O que está explodindo nas notícias não são eventos pontuais, não são picos de um gráfico, é uma constante. O roteiro se repete diariamente. Ameaça, grito, humilhação, estupro, espancamento, esfolamento, enforcamento e, muitas vezes, o fim.
O que assusta é que os assassinos não são monstros, são "pessoas comuns". Trabalham, têm família, circulam na rua, sentam ao nosso lado no trabalho e, com frequência assustadora, moram dentro de casa.
O feminicídio é último degrau de uma escada de violências contra a mulher. Quase nunca começa no soco, no tiro, na faca, no fogo. Começa no tom. No "cala a boca", no "você tá exagerando", no "ninguém diz não para mim", no "ela me provocou". Quando essa engrenagem de poder e controle se repete dentro de casa, o filho aprende, o vizinho aprende, o bairro aprende, a cidade aprende, a sociedade aprende, até a mulher aprende.
A brutalidade é tamanha que, às vezes, o homem só não mata porque a mulher não morreu. A violência parece ter ficado mais violenta. Ou talvez já fosse assim, a diferença é que agora há câmeras, há vídeo, há redes, há vozes femininas. Ficamos indignadas com as cenas e seguimos com medo dos próximos capítulos dessa série de horror sem fim. O horror não está só no ato, está também na normalidade.
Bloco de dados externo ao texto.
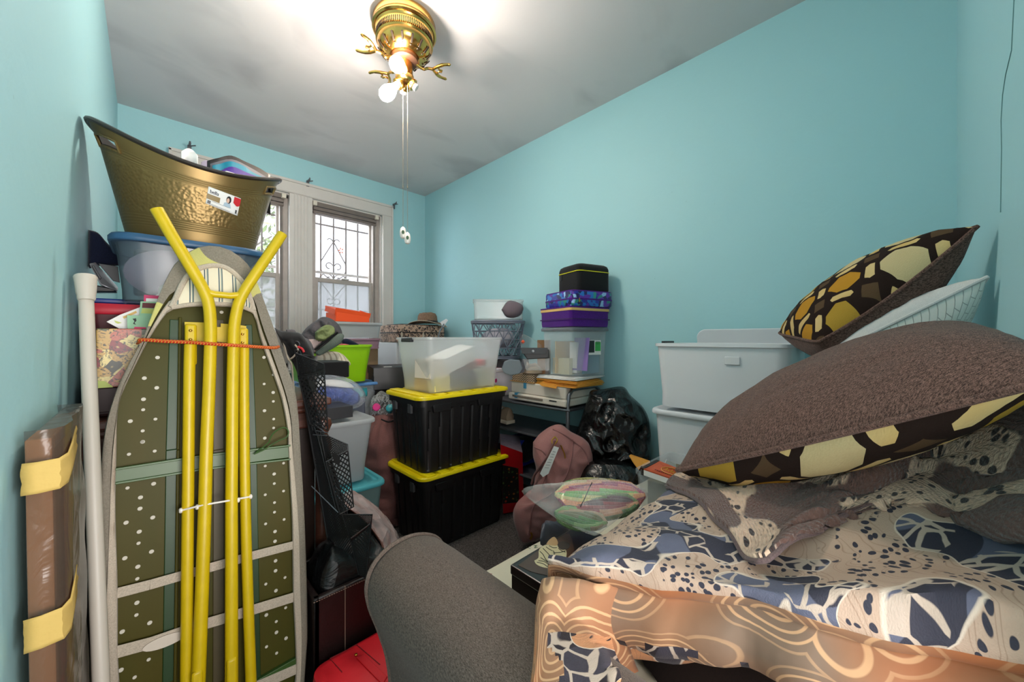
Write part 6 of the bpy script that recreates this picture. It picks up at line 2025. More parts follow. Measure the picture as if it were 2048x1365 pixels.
def face(a, b, c, d, u0, u1, v0, v1, off):
    n_ = (b - a).cross(d - a).normalized()
    if n_.dot(CAM - a) < 0: n_ = -n_
    f = lambda u, v: (a.lerp(b, u)).lerp(d.lerp(c, u), v) + n_ * off
    return [f(u0, v0), f(u1, v0), f(u1, v1), f(u0, v1)]


def fpanel(par, name, q, mat, **k):
    m = MB(); m.add(face(*q, **k), [(0, 1, 2, 3)]); return m.build(name, mat, par, world=True, smooth=False)


fpanel(rb, 'box_end_print', (nl, nr, tr_, tl), plain('grey_violet_print', (112, 100, 112), .4, var=.4, vscale=40), u0=.0, u1=1, v0=0, v1=1, off=.001)
fpanel(rb, 'white_code_panel', (nl, nr, tr_, tl), M['paper'], u0=.55, u1=.8, v0=.3, v1=.8, off=.002)


def flowers():
    s = NT('dark_flower_print'); co = s.coord(); d = s.vor(s.warp(co, 30, .01), 40, 'F1', .9); c = s.vor(s.warp(co, 30, .01), 40, 'F1', .9, 'Color')
    pc = s.ramp(s.xyz(c)[0], [(0, lin((170, 50, 30))), (.35, lin((60, 84, 40))), (.6, lin((150, 90, 40))), (.8, lin((90, 110, 60)))], True)
    s.set(col=s.mix(s.ramp(d, [(.0, (1, 1, 1, 1)), (.22, (1, 1, 1, 1)), (.3, (0, 0, 0, 1))]), lin((26, 20, 16)), pc), rough=.4); return s.m


fpanel(rb, 'flower_picture', (nl, nr, bot4[1], bot4[0]), flowers(), u0=.0, u1=.78, v0=.28, v1=.85, off=.001)
fpanel(rb, 'side_text_panel', (nr, tr_, bot4[2], bot4[1]), plain('pale_print', (190, 150, 140), .5), u0=.45, u1=.75, v0=.38, v1=.50, off=.001)
fpanel(rb, 'side_text_panel', (nr, tr_, bot4[2], bot4[1]), bpy.data.materials['pale_print'], u0=.45, u1=.72, v0=.53, v1=.60, off=.001)

# ================================================================ dusty pink duffel
df = thing('duffel_bag', 'dusty pink nylon duffel bag standing slumped on the carpet with a luggage tag', 'duffel bag', W(1100, 1060, t=1.85))
ol = [(1066, 885), (1080, 868), (1102, 853), (1122, 850), (1142, 864), (1168, 878), (1183, 898), (1184, 930), (1180, 968), (1170, 1000), (1160, 1030), (1140, 1050), (1105, 1062), (1080, 1072), (1045, 1084), (1032, 1060), (1026, 1028), (1034, 1008), (1055, 1000), (1066, 975), (1072, 940), (1066, 912)]
m = puff(ol, 1.86, .11, back=.06, yaw=math.radians(228), amp=.014, freq=7, crease=.014, cfreq=11, rings_n=30, seg=6)
BVD = bvh_of(m); m.build('bag_body', M['pink_bag'], df, world=True, angle=80)


def onbag(pts, r, name, mat, bv, par, off=.004, n=5, wd=8):
    P = [hit(bv, a, b, off) for a, b in pts]; P = [p for p in P if p]
    m = MB(); m.tube(catmull(P, n), r, wd); return m.build(name, mat, par, world=True)


onbag([(1106, 860), (1130, 872), (1152, 888), (1170, 905), (1176, 930), (1174, 962)], .003, 'seam_piping', M['seam_pink'], BVD, df)
onbag([(1070, 895), (1088, 905), (1096, 925), (1092, 950), (1086, 975)], .003, 'seam_piping', M['seam_pink'], BVD, df)
onbag([(1145, 880), (1142, 920), (1128, 960), (1100, 990), (1070, 1010), (1062, 1040), (1058, 1070)], .0035, 'zip_line', M['seam_pink'], BVD, df)
onbag([(1110, 885), (1098, 905), (1086, 925), (1076, 950), (1070, 970)], .006, 'webbing_handle', M['mauve'], BVD, df, off=.018)
onbag([(1110, 876), (1114, 884), (1108, 890), (1104, 884), (1110, 876)], .003, 'buckle', M['gold_metal'], BVD, df, off=.016)
onbag([(1120, 892), (1128, 905), (1130, 918)], .003, 'buckle', M['gold_metal'], BVD, df, off=.012)
onbag([(1062, 1064), (1063, 1070), (1060, 1076)], .005, 'zip_pull', M['gold_metal'], BVD, df, off=.008)
tg = [W(a, b, t=1.70) for a, b in ((1108, 893), (1118, 896), (1097, 948), (1086, 955), (1080, 948))]
m = MB(); m.poly(tg, .002); tgo = m.build('luggage_tag', M['paper'], df, world=True, smooth=False)
m = MB()
for k in range(7):
    f = .18 + k * .1; a_ = tg[0].lerp(tg[4], f); b_ = tg[1].lerp(tg[2], f); mid = a_.lerp(b_, .2); m_ = a_.lerp(b_, .75); nn = (CAM - mid).normalized() * .003
    m.tube([mid + nn, m_ + nn], .0007, 4)
m.build('tag_text', M['black_ink'], tgo, world=True)

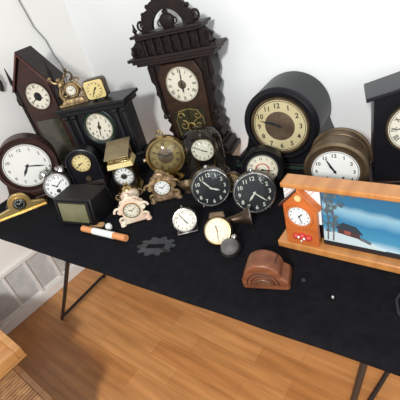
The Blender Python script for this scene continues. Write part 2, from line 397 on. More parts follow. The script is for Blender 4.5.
# black gabled clock far right
def gable_clock():
    t = thing('shelf_clock', 'black wooden clock with low gabled roof cut off by the right edge', 'clock', (-.244,1.30), 20)
    MB().box(-.14,.14,-.085,.06,0,.03).build('base', 'redwood', t, bev=.004)
    MB().prism([(-.125,.03),(.125,.03),(.125,.335),(0,.365),(-.125,.335)], -.07,.05).build('case', 'ebony', t, bev=.003)
    for sx in (-1,1):
        MB().prism([(sx*.148,.330),(0,.366),(0,.380),(sx*.148,.344)], -.09,.06).build('roof_slope', 'gloss', t, bev=.002)
    dial(t, (0.0,-.072,.225), .083, face='ivory', style='rom', time=(2,45), bezel='oldbrass', bw=.09, holes=True)
gable_clock()

# black architectural mantel clock with columns
def column_clock():
    t = thing('mantel_clock', 'black flat-topped mantel clock with side columns below the gilt figure clock', 'clock', (-1.605,1.05), 24)
    MB().box(-.175,.185,-.08,.09,0,.05).box(-.17,.18,-.07,.085,.05,.09,.01,.01).build('plinth', 'ebony', t, bev=.003)
    MB().box(-.155,.155,-.055,.075,.09,.37).build('case', 'blackcase', t, bev=.002)
    MB().box(-.185,.185,-.075,.085,.352,.376).box(-.192,.20,-.09,.09,.376,.394).build('top_slab', 'ebony', t, bev=.004)
    for x in (-.165,-.12,.12,.165):
        MB().lathe([(0,.09),(.018,.09),(.018,.103),(.011,.11),(.010,.332),(.017,.34),(.017,.352),(0,.352)], (x,-.06,0), 'Z', 16).build('column', 'gloss', t)
    MB().torus((0,-.057,.27), .092, .006, 40).build('case_arch', 'gloss', t)
    MB().lathe([(.075,-.061),(.083,-.065),(.087,-.055)], (0,0,.27), 'Y', 36).build('dial_surround', 'greenstripe', t)
    dial(t, (0,-.059,.27), .071, face='ivory', style='ara', time=(12,32), bezel='oldbrass', bw=.06, centre=(.16,'browndisc'), holes=True)
    return t
column_clock()

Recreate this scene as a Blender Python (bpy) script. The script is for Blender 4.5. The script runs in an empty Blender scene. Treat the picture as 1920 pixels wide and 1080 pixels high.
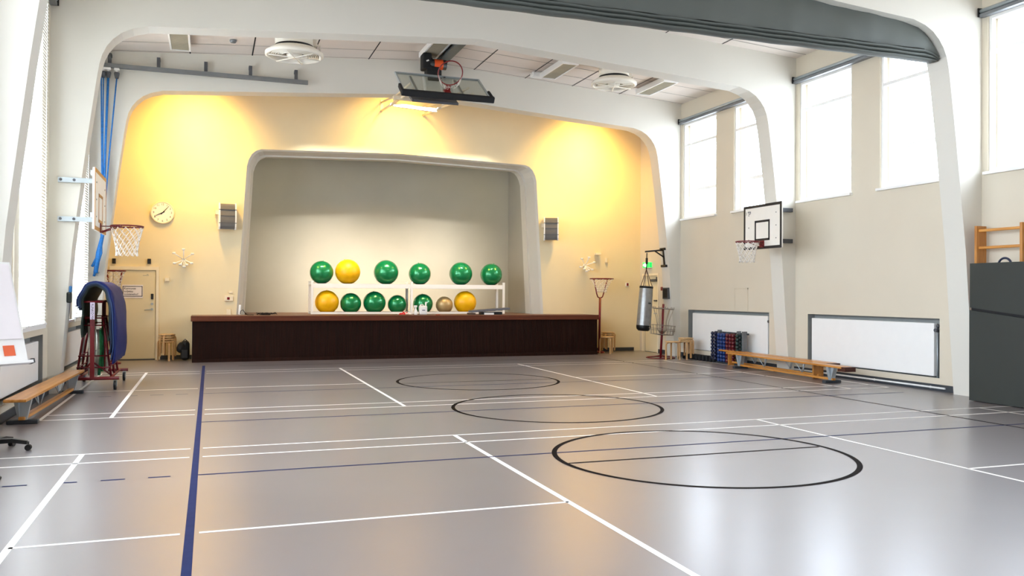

O sociólogo francês Pierre Bourdieu ajuda a entender a dinâmica através do que ele chama de violência simbólica. Ela não precisa quebrar ossos para quebrar pessoas, porque opera por linguagem, por gestos, por aquilo que vai sendo aceito como "as coisas são assim" e, assim, prepara o terreno para a agressão concreta.
A violência simbólica é esperta: suave, paciente, sutil e, por isso, especialmente eficaz. Ela entra pelas frestas, contamina o ambiente e vira o que os filósofos chamam de "doxa", uma crença sedimentada que ninguém mais questiona. A partir daí, a subordinação passa a se reproduzir sozinha, e o intolerável vira rotina e socialmente aceito.
Até hoje a mulher é tratada como território –a ser controlado, dominado, delimitado. Bourdieu diria: a dominação funciona melhor quando a gente não chama dominação de dominação. Quando chama de "dinâmica do casal". Quando chama de "gênio forte". Quando chama de "ciúme". Quando chama de "crime passional".
Não se trata, portanto, apenas de violência física, trata-se da materialização de um discurso ancestral. Há mais de vinte séculos, Aristóteles já definia a mulher como um "homem incompleto", e a história cuida de adequar essa ideia ao seu tempo.
Cada feminicídio é um lembrete brutal de que falhamos, resultado de uma cadeia de omissões sociais e falhas institucionais. Só leis, por mais rigorosas que sejam, não são suficientes.